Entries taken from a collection
==============================

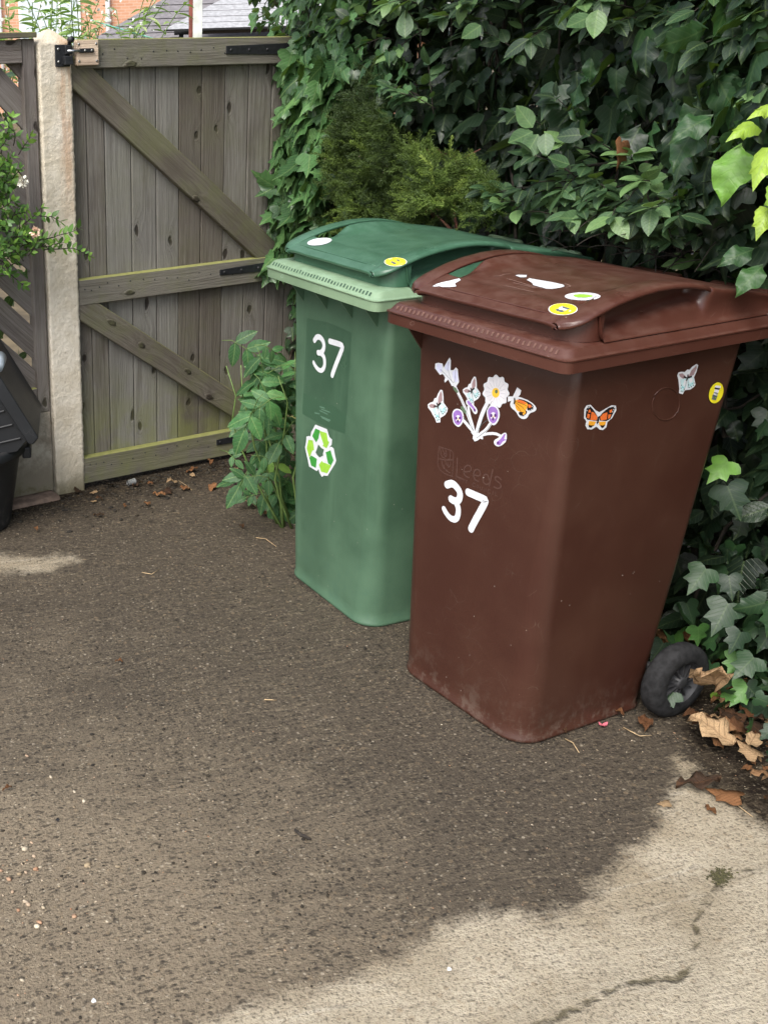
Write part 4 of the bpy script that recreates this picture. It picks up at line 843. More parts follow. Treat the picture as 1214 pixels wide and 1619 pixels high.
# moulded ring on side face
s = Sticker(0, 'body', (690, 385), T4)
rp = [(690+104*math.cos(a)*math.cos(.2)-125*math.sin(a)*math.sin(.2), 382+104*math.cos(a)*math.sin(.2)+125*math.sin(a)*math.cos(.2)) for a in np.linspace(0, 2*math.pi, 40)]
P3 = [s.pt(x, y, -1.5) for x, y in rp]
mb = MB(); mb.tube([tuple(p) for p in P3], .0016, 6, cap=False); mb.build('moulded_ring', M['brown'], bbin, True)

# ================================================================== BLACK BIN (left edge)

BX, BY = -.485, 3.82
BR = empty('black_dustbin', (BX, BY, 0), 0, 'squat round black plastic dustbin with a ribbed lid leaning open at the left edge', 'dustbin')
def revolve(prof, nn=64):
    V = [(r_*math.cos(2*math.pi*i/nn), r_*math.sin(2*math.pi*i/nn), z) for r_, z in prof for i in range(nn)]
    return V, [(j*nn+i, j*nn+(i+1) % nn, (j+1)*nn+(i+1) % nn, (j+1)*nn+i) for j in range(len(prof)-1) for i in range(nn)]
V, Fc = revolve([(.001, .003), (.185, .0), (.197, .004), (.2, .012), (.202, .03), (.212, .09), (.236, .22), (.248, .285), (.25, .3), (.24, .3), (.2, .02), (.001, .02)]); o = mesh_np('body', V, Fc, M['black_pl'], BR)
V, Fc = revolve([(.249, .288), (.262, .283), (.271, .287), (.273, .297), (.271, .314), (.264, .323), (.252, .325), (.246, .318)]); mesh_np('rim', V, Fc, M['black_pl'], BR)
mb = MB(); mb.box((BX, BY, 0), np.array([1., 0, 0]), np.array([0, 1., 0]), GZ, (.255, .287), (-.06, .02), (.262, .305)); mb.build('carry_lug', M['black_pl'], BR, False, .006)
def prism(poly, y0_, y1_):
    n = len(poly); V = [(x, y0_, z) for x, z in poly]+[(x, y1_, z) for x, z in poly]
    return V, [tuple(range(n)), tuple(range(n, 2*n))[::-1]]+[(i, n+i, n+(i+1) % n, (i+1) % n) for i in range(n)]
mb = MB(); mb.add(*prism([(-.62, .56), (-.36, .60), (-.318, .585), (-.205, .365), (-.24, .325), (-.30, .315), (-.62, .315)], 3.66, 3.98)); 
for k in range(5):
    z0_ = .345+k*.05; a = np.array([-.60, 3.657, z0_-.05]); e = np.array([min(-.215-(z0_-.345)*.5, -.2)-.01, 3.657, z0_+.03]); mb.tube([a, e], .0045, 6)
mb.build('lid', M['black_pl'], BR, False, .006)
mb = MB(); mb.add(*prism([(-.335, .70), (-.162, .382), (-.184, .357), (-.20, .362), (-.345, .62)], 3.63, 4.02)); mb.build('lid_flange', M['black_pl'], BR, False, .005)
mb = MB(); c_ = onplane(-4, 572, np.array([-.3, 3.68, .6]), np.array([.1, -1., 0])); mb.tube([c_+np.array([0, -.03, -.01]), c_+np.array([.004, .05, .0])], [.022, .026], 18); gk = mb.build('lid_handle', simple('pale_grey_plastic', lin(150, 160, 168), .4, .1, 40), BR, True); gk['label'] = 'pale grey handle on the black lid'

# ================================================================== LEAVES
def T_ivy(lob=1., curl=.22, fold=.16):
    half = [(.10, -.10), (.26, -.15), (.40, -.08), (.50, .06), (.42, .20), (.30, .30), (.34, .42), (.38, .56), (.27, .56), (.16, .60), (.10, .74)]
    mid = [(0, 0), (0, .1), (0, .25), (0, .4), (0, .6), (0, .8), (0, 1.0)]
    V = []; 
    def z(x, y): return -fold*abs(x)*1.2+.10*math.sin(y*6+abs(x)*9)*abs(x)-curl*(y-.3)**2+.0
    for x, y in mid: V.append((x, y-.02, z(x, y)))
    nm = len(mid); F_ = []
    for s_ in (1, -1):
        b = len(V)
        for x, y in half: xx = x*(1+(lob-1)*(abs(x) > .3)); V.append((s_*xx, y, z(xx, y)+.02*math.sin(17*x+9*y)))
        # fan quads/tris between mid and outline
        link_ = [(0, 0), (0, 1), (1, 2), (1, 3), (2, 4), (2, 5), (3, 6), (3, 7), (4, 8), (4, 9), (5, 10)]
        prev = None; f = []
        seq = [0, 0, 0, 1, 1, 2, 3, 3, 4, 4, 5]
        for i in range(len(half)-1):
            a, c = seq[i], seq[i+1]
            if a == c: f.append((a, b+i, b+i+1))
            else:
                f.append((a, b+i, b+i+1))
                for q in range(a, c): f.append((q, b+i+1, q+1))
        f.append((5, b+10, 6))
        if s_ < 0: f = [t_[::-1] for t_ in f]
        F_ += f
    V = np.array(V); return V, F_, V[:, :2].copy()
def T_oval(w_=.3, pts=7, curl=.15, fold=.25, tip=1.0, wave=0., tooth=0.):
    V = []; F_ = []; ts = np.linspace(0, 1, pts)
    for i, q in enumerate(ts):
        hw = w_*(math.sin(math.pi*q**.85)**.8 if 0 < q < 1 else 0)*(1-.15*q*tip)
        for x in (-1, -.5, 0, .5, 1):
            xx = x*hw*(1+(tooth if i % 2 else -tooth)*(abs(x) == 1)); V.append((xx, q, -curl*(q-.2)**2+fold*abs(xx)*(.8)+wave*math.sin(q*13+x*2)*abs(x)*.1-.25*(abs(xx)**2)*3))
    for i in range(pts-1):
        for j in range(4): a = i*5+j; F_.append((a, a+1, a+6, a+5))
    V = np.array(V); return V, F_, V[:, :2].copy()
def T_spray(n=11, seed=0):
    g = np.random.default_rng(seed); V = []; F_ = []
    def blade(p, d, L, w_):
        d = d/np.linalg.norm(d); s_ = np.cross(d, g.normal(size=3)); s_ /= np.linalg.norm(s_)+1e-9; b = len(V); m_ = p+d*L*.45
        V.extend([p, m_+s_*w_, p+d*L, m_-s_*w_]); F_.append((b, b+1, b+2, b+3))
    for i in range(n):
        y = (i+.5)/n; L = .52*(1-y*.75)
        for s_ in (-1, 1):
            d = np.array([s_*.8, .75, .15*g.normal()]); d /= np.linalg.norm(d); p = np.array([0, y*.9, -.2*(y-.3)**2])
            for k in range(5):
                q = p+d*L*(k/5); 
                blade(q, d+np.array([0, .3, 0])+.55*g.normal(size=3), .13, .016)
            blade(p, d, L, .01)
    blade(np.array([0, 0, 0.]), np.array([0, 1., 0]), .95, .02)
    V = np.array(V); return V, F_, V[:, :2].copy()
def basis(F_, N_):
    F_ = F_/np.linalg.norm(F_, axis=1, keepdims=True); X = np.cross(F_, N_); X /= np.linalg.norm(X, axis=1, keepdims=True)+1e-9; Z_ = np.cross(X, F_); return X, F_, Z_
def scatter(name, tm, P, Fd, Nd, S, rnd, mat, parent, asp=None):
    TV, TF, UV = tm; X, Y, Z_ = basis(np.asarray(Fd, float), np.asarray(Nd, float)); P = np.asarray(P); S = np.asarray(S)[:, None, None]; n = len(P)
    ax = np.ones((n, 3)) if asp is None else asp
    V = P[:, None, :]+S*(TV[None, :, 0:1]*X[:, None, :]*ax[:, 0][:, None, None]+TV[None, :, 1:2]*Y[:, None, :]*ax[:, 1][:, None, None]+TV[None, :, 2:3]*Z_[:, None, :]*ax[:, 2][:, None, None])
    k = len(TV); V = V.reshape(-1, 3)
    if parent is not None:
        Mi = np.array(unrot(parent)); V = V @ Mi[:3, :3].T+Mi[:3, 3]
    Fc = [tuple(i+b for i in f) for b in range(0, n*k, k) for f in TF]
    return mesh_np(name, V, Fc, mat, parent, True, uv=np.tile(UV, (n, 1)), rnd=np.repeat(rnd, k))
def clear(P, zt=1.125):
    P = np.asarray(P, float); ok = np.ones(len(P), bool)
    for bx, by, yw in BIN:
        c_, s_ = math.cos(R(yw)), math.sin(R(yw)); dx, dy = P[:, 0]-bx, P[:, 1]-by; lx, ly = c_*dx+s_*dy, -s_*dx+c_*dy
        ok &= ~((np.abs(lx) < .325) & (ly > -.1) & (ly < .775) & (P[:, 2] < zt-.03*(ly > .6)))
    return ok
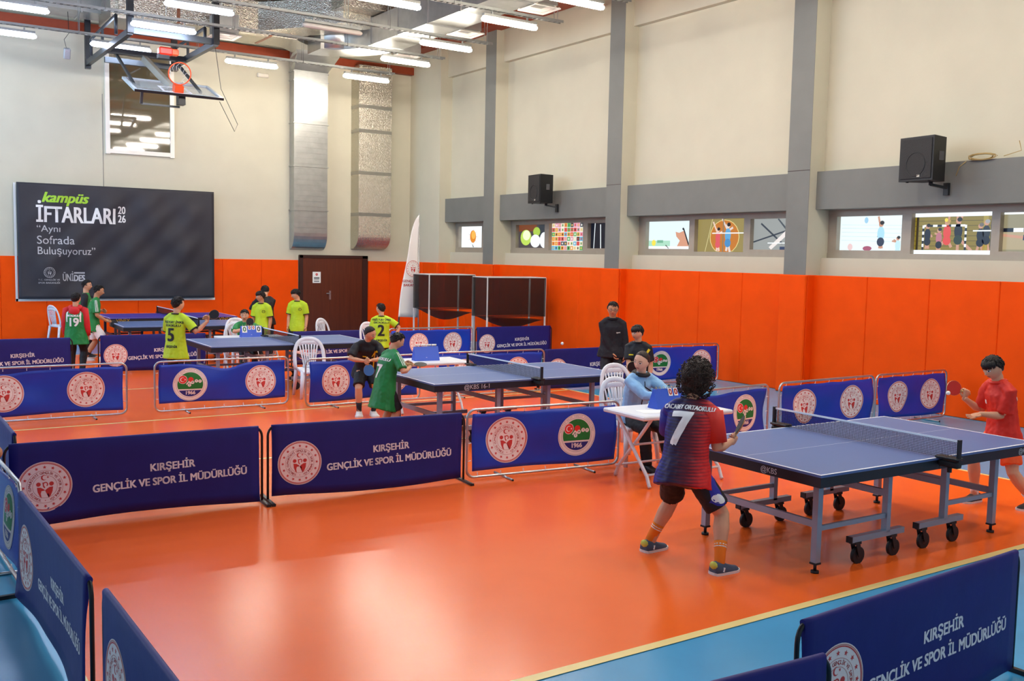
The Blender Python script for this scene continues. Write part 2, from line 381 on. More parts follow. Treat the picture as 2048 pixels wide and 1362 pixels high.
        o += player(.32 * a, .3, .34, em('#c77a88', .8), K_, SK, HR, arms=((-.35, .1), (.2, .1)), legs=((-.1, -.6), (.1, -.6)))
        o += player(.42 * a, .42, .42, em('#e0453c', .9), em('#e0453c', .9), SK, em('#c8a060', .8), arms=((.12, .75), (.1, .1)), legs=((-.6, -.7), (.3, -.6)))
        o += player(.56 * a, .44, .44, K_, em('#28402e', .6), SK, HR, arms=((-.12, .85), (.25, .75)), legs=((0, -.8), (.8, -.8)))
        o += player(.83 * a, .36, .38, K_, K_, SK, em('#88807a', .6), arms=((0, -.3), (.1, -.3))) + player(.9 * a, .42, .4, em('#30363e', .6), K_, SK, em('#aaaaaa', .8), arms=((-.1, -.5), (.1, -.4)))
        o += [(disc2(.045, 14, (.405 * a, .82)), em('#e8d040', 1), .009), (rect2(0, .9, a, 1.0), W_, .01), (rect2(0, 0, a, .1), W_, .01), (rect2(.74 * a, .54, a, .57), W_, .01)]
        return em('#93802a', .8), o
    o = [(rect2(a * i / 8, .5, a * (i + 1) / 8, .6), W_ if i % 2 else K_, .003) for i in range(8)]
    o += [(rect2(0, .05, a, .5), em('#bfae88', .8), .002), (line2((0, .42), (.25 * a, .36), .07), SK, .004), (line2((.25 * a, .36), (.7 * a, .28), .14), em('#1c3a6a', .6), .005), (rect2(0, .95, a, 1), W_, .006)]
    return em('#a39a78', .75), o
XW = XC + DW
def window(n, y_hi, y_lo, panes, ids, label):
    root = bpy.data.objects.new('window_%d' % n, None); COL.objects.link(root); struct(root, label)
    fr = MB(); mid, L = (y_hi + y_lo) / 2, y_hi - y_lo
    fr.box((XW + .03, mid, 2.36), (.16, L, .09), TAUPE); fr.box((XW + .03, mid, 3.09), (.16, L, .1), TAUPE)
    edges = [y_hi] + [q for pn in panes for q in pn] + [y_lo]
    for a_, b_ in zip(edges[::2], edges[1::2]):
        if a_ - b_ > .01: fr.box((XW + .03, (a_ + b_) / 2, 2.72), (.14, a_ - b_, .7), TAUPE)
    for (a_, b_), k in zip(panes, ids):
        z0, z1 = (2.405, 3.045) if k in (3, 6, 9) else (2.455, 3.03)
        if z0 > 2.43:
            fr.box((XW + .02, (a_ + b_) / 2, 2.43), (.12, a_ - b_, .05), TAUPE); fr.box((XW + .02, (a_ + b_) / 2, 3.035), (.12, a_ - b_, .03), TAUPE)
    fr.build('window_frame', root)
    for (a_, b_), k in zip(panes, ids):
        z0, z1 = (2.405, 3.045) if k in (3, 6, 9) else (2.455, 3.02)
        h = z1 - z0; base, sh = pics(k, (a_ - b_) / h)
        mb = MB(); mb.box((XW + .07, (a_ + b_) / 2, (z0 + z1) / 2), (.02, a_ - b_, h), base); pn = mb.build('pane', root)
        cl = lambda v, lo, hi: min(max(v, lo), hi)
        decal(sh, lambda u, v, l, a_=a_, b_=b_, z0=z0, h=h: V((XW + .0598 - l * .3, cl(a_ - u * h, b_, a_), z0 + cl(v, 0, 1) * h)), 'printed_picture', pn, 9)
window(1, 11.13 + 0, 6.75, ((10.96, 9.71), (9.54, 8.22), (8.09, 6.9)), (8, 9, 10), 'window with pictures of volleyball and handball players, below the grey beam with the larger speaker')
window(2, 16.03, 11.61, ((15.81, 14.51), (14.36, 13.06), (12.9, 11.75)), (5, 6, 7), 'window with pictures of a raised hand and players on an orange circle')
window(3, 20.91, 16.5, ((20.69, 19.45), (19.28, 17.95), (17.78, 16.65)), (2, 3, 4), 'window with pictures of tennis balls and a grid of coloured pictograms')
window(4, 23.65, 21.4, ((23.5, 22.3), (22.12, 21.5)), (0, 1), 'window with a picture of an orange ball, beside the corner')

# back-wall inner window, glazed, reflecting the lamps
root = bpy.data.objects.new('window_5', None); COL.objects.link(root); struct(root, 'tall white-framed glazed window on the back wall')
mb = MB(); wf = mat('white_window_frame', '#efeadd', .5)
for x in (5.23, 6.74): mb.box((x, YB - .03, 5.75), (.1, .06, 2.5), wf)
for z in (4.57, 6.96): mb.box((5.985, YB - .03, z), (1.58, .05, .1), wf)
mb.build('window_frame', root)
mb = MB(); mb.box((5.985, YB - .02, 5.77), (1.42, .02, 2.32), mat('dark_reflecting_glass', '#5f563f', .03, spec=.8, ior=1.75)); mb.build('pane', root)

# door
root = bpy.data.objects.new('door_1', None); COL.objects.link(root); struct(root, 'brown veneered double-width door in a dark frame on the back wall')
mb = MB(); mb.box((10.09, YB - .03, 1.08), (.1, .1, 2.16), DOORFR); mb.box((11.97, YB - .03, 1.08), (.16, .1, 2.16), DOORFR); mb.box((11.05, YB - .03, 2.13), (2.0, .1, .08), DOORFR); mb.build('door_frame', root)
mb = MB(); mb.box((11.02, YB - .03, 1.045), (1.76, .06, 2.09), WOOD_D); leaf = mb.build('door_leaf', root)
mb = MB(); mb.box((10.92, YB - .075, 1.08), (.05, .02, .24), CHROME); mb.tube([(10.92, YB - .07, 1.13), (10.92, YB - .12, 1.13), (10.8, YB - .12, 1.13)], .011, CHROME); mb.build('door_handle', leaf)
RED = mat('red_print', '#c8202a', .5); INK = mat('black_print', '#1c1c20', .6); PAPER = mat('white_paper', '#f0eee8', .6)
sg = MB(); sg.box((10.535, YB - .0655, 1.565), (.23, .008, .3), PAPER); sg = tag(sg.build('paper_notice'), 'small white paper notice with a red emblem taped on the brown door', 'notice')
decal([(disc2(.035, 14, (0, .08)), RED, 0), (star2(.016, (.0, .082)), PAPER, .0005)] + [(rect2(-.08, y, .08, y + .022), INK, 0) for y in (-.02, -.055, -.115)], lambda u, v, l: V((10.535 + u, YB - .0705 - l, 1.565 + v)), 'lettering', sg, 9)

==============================

## TASK STATEMENT
Exactly restate the lines from the beginning of the data through the line with "mb = MB(); mb.tube([tuple(p)", and no others, keeping pictures out.

## REPLY
Write part 4 of the bpy script that recreates this picture. It picks up at line 843. More parts follow. Treat the picture as 1214 pixels wide and 1619 pixels high.
# moulded ring on side face
s = Sticker(0, 'body', (690, 385), T4)
rp = [(690+104*math.cos(a)*math.cos(.2)-125*math.sin(a)*math.sin(.2), 382+104*math.cos(a)*math.sin(.2)+125*math.sin(a)*math.cos(.2)) for a in np.linspace(0, 2*math.pi, 40)]
P3 = [s.pt(x, y, -1.5) for x, y in rp]
mb = MB(); mb.tube([tuple(p) for p in P3], .0016, 6, cap=False); mb.build('moulded_ring', M['brown'], bbin, True)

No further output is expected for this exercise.